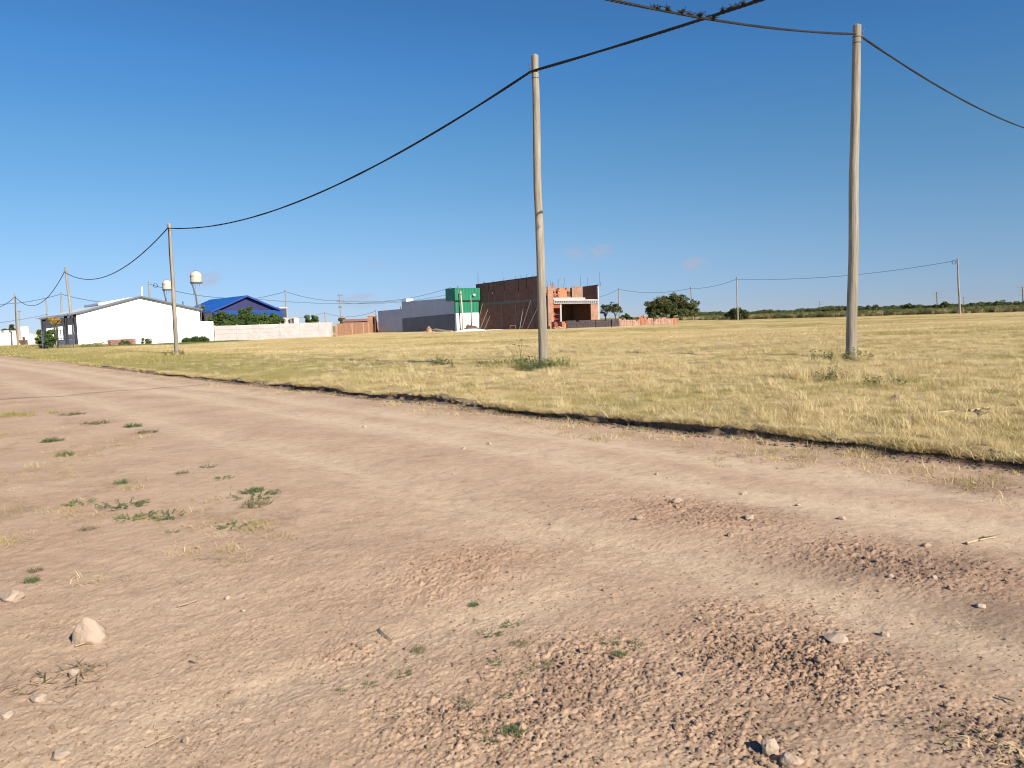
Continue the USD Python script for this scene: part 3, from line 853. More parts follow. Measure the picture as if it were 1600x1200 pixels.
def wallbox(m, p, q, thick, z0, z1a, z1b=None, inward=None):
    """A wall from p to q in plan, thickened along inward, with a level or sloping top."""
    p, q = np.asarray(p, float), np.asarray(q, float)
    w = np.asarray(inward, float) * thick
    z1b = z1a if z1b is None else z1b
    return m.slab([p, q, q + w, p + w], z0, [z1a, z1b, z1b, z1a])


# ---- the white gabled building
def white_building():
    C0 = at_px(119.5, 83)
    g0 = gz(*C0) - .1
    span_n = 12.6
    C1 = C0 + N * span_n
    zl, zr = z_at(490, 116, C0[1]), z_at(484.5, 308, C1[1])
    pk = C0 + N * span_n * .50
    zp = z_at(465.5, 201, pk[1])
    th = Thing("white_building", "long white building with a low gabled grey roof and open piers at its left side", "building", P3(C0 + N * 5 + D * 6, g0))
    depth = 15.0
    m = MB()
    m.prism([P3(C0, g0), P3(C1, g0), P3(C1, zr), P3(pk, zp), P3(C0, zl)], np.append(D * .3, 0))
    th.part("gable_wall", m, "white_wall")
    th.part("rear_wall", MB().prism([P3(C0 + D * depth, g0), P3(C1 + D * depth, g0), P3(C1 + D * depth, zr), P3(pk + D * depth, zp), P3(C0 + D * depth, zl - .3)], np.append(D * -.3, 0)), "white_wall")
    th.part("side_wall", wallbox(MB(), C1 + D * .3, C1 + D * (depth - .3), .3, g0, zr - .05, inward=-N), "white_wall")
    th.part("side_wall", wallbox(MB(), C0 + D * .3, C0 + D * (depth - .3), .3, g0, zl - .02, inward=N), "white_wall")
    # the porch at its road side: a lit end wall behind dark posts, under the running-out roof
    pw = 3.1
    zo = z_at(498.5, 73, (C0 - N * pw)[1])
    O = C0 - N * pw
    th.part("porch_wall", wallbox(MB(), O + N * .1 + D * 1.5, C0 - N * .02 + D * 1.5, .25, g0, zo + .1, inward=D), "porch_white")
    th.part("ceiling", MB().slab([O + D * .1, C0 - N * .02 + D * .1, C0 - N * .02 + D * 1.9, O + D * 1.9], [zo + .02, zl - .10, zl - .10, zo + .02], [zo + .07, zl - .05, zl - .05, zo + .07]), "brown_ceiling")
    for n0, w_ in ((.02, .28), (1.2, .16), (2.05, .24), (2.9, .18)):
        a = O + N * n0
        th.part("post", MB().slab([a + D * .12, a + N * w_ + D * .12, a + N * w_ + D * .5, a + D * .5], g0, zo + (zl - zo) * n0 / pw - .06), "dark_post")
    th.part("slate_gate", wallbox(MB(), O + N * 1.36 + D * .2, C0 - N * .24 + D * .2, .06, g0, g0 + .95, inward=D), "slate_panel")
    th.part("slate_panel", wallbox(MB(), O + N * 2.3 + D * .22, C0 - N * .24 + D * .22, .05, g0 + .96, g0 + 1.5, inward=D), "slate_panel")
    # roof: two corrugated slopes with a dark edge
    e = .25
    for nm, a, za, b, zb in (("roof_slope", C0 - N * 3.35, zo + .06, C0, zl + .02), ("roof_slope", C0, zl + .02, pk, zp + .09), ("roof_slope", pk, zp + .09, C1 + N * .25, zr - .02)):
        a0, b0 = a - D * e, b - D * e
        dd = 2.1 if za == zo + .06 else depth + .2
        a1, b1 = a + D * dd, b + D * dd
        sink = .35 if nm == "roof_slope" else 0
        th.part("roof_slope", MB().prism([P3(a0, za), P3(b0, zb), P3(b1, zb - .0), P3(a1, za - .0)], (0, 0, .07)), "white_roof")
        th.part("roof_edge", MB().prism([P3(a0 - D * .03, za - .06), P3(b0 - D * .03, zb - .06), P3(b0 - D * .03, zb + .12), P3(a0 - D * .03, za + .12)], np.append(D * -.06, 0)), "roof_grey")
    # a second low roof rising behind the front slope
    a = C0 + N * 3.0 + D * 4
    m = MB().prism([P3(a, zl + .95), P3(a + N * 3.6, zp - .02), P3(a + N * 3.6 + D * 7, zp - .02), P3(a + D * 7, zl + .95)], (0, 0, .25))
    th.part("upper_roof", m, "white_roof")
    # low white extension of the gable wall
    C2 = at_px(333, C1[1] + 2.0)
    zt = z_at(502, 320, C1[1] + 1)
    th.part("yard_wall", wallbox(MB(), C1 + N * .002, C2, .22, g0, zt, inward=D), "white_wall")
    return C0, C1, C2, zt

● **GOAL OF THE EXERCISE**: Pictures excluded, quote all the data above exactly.

● **THE RESPONSE**:
Continue the USD Python script for this scene: part 3, from line 853. More parts follow. Measure the picture as if it were 1600x1200 pixels.
def wallbox(m, p, q, thick, z0, z1a, z1b=None, inward=None):
    """A wall from p to q in plan, thickened along inward, with a level or sloping top."""
    p, q = np.asarray(p, float), np.asarray(q, float)
    w = np.asarray(inward, float) * thick
    z1b = z1a if z1b is None else z1b
    return m.slab([p, q, q + w, p + w], z0, [z1a, z1b, z1b, z1a])


# ---- the white gabled building
def white_building():
    C0 = at_px(119.5, 83)
    g0 = gz(*C0) - .1
    span_n = 12.6
    C1 = C0 + N * span_n
    zl, zr = z_at(490, 116, C0[1]), z_at(484.5, 308, C1[1])
    pk = C0 + N * span_n * .50
    zp = z_at(465.5, 201, pk[1])
    th = Thing("white_building", "long white building with a low gabled grey roof and open piers at its left side", "building", P3(C0 + N * 5 + D * 6, g0))
    depth = 15.0
    m = MB()
    m.prism([P3(C0, g0), P3(C1, g0), P3(C1, zr), P3(pk, zp), P3(C0, zl)], np.append(D * .3, 0))
    th.part("gable_wall", m, "white_wall")
    th.part("rear_wall", MB().prism([P3(C0 + D * depth, g0), P3(C1 + D * depth, g0), P3(C1 + D * depth, zr), P3(pk + D * depth, zp), P3(C0 + D * depth, zl - .3)], np.append(D * -.3, 0)), "white_wall")
    th.part("side_wall", wallbox(MB(), C1 + D * .3, C1 + D * (depth - .3), .3, g0, zr - .05, inward=-N), "white_wall")
    th.part("side_wall", wallbox(MB(), C0 + D * .3, C0 + D * (depth - .3), .3, g0, zl - .02, inward=N), "white_wall")
    # the porch at its road side: a lit end wall behind dark posts, under the running-out roof
    pw = 3.1
    zo = z_at(498.5, 73, (C0 - N * pw)[1])
    O = C0 - N * pw
    th.part("porch_wall", wallbox(MB(), O + N * .1 + D * 1.5, C0 - N * .02 + D * 1.5, .25, g0, zo + .1, inward=D), "porch_white")
    th.part("ceiling", MB().slab([O + D * .1, C0 - N * .02 + D * .1, C0 - N * .02 + D * 1.9, O + D * 1.9], [zo + .02, zl - .10, zl - .10, zo + .02], [zo + .07, zl - .05, zl - .05, zo + .07]), "brown_ceiling")
    for n0, w_ in ((.02, .28), (1.2, .16), (2.05, .24), (2.9, .18)):
        a = O + N * n0
        th.part("post", MB().slab([a + D * .12, a + N * w_ + D * .12, a + N * w_ + D * .5, a + D * .5], g0, zo + (zl - zo) * n0 / pw - .06), "dark_post")
    th.part("slate_gate", wallbox(MB(), O + N * 1.36 + D * .2, C0 - N * .24 + D * .2, .06, g0, g0 + .95, inward=D), "slate_panel")
    th.part("slate_panel", wallbox(MB(), O + N * 2.3 + D * .22, C0 - N * .24 + D * .22, .05, g0 + .96, g0 + 1.5, inward=D), "slate_panel")
    # roof: two corrugated slopes with a dark edge
    e = .25
    for nm, a, za, b, zb in (("roof_slope", C0 - N * 3.35, zo + .06, C0, zl + .02), ("roof_slope", C0, zl + .02, pk, zp + .09), ("roof_slope", pk, zp + .09, C1 + N * .25, zr - .02)):
        a0, b0 = a - D * e, b - D * e
        dd = 2.1 if za == zo + .06 else depth + .2
        a1, b1 = a + D * dd, b + D * dd
        sink = .35 if nm == "roof_slope" else 0
        th.part("roof_slope", MB().prism([P3(a0, za), P3(b0, zb), P3(b1, zb - .0), P3(a1, za - .0)], (0, 0, .07)), "white_roof")
        th.part("roof_edge", MB().prism([P3(a0 - D * .03, za - .06), P3(b0 - D * .03, zb - .06), P3(b0 - D * .03, zb + .12), P3(a0 - D * .03, za + .12)], np.append(D * -.06, 0)), "roof_grey")
    # a second low roof rising behind the front slope
    a = C0 + N * 3.0 + D * 4
    m = MB().prism([P3(a, zl + .95), P3(a + N * 3.6, zp - .02), P3(a + N * 3.6 + D * 7, zp - .02), P3(a + D * 7, zl + .95)], (0, 0, .25))
    th.part("upper_roof", m, "white_roof")
    # low white extension of the gable wall
    C2 = at_px(333, C1[1] + 2.0)
    zt = z_at(502, 320, C1[1] + 1)
    th.part("yard_wall", wallbox(MB(), C1 + N * .002, C2, .22, g0, zt, inward=D), "white_wall")
    return C0, C1, C2, zt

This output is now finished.